Where Are Seal Leakage Relays Used?

Seal Leakage & Over Temperature Relays

Bearings are one of the most important components of electric motors.  Normally, they are designed to operate for many years.  Yet, more than half of motor failures are caused by bearing failure. The most common causes of premature bearing failure are lubrication loss and contamination ingress.

That is why all motors have bearing seals.  They have two main functions: to prevent lubricating oil from leaking out; and to prevent dust, water and other contaminants from entering the bearing. Bearings should be adequately lubricated to prevent direct metallic contact between the rolling elements, raceways and cages, to prevent wear and to protect the bearing surfaces against corrosion.

Checking the condition of bearing seals and performing routine maintenance on most motors is easy when the motor is readily accessible.  But what about submersible pumps?  By the nature of their name, submersible pumps are designed for submerged installation, normally in a wet well as part of a lift station (where wastewater is pumped to a higher elevation so that gravity can be used to bring it to the treatment plant). Click here for more information on lift stations. Accessing the bearing seals on a regular basis is not easy.

Therefore, most submersible pump manufacturers recommend the use of a seal leakage relay to monitor for potential leaking seals. 

Operation: Two wires from the seal leakage relay are connected to a resistance-sensing probe in the pump seal cavity and the grounded motor housing or across two probes to monitor for seal leakage using a low-voltage DC signal.

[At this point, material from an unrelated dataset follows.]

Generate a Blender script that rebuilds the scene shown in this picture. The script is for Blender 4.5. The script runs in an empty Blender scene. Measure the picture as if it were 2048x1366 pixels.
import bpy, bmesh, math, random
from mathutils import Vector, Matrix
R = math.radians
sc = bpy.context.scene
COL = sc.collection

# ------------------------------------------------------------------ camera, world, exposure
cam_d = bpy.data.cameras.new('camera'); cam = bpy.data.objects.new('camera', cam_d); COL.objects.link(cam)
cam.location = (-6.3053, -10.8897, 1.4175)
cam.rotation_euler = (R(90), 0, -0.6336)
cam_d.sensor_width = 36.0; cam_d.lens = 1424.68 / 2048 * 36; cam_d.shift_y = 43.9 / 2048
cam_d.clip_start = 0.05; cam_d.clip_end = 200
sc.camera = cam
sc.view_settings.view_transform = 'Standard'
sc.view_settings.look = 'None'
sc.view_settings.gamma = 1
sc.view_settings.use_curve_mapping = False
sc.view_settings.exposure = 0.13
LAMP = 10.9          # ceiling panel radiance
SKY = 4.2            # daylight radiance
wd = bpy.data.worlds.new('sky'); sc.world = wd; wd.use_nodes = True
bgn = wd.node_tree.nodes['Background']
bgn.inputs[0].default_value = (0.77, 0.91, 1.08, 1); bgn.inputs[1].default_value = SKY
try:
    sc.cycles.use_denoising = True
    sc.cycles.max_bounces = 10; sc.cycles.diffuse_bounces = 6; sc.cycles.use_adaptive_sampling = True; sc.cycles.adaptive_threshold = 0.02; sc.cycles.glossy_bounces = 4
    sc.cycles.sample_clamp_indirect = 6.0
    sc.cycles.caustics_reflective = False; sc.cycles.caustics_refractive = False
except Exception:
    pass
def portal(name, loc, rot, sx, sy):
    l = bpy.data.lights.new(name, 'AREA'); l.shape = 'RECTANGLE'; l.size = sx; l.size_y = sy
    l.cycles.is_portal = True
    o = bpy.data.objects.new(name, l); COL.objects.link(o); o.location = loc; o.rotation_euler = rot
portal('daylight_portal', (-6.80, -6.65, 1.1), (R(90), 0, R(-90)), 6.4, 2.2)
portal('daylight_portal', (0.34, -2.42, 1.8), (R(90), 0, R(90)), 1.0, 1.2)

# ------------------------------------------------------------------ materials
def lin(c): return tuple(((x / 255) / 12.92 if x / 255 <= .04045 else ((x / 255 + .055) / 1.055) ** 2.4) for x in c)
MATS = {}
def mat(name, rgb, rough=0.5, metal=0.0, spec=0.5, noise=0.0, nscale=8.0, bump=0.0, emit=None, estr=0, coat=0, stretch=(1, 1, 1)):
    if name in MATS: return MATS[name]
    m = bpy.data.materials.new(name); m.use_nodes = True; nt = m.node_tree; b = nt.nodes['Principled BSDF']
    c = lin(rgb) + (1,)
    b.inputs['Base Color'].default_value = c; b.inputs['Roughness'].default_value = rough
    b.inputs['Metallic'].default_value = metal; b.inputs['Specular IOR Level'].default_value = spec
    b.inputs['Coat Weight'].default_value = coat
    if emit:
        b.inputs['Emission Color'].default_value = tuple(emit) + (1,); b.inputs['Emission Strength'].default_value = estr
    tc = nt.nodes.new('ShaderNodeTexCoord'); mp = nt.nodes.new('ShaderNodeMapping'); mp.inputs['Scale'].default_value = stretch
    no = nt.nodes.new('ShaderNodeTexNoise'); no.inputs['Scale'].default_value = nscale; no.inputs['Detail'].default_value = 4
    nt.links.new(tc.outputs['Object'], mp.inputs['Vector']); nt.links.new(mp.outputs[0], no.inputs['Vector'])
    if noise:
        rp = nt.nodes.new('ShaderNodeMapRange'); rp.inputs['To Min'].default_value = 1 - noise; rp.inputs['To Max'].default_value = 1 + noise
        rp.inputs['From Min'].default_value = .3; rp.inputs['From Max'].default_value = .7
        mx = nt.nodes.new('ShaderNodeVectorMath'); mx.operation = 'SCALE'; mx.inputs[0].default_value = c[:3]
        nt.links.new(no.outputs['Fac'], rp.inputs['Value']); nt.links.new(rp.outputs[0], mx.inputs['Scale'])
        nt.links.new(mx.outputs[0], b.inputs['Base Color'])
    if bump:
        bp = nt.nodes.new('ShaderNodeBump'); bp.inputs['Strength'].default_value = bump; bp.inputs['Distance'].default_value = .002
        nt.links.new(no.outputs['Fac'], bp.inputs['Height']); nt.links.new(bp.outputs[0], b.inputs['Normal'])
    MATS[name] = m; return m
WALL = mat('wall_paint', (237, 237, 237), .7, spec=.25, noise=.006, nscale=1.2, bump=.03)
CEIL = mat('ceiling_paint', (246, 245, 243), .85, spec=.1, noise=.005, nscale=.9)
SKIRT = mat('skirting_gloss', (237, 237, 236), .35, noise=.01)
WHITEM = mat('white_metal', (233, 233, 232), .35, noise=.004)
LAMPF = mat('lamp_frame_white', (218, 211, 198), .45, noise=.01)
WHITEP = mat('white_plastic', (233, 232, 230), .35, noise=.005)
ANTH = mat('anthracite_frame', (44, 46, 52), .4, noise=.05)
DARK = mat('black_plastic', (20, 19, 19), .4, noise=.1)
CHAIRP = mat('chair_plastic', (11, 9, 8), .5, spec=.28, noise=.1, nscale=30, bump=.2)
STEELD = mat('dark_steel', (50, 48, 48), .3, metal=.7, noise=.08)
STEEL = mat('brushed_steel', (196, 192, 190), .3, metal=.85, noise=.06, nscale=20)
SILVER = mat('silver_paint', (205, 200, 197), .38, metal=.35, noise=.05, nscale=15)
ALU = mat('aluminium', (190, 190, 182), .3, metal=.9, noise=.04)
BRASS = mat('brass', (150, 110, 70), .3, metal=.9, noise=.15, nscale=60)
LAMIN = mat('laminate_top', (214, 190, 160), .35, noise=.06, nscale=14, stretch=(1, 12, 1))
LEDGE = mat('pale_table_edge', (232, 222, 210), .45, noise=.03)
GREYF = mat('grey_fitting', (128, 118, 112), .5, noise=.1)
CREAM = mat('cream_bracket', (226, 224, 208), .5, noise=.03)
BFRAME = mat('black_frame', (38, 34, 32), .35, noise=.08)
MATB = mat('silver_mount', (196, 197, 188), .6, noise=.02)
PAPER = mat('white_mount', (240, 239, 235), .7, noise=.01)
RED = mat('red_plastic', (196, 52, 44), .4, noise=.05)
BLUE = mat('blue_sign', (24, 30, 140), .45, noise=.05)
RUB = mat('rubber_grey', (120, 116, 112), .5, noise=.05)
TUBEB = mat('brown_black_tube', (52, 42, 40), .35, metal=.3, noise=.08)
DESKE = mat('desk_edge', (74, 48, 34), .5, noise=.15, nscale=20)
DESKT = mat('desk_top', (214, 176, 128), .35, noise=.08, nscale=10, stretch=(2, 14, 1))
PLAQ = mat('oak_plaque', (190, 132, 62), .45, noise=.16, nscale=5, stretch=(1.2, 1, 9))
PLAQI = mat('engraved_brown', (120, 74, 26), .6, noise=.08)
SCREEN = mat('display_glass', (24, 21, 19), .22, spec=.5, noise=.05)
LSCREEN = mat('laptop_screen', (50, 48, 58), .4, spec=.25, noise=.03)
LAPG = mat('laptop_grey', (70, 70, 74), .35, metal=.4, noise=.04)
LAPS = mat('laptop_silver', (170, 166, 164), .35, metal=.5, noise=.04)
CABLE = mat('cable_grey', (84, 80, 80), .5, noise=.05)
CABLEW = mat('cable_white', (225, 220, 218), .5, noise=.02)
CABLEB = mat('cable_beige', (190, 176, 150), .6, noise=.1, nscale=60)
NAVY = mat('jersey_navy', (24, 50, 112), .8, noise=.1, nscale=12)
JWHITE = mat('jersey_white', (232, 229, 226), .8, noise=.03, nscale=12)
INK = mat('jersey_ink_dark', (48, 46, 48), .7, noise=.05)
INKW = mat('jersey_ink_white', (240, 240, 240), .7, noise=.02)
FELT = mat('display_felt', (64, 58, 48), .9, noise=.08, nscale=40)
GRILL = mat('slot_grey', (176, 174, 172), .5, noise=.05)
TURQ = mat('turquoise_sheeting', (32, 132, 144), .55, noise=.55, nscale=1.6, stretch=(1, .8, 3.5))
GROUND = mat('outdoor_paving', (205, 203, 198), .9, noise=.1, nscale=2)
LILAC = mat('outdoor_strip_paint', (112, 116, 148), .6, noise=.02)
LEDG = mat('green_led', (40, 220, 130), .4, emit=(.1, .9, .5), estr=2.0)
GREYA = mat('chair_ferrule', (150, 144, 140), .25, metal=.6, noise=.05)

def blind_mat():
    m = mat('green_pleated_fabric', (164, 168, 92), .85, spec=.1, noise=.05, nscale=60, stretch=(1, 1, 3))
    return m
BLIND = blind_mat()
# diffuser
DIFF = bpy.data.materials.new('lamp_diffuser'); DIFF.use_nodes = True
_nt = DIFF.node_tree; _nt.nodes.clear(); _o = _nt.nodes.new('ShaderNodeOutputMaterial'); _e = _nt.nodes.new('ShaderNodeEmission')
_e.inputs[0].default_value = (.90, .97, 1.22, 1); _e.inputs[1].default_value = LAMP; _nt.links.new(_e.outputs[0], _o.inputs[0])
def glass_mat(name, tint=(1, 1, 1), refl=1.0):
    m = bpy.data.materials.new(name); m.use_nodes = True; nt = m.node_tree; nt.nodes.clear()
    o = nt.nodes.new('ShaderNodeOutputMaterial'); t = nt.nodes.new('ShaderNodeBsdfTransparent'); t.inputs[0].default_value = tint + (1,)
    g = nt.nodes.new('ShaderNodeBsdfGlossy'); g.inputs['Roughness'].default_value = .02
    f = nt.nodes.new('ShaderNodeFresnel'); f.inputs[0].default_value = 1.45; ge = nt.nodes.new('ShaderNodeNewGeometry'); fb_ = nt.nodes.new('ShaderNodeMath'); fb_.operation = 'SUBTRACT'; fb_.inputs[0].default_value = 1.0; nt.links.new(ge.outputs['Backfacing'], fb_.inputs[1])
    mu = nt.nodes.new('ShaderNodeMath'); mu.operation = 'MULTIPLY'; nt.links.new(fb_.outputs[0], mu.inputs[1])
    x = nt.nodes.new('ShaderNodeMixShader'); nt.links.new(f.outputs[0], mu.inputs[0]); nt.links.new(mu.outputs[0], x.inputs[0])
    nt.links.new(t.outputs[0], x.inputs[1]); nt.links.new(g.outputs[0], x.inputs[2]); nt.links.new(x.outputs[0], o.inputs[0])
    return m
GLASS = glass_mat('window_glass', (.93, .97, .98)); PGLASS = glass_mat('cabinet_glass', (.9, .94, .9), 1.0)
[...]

The sensitivity setting is normally set per guidelines from the submersible pump manufacturer. If the seal starts to leak, contaminating fluid enters the seal cavity.  This lowers the resistance between the internal probe and the common connection.  When the resistance drops below the user-adjustable sensitivity set-point of the relay, the output relay energizes and the LED turns Red ON. The relay output can be used to give an alarm indication of a leaking seal whether that be an indicating light, an input to a PLC or to a phone dialer.

 Diagram: Single channel Macromatic Relay to monitor one pump   Diagram: Dual channel Macromatic Relay to monitor two pumps
 Single Channel Seal Leakage Relay to Monitor One Pump Dual Channel Seal Leakage Relay To Monitor Two Pumps

Remember, the application for seal leakage relays is very narrow—they are only used on submersible pumps.  If the pump is readily accessible, i.e., above ground, there is no need for a seal leakage relay.

But there are tens of thousands of submersible pumps for water & wastewater applications all over the country.  And there are hundreds of panel shops who build controls for submersible pumps in this market.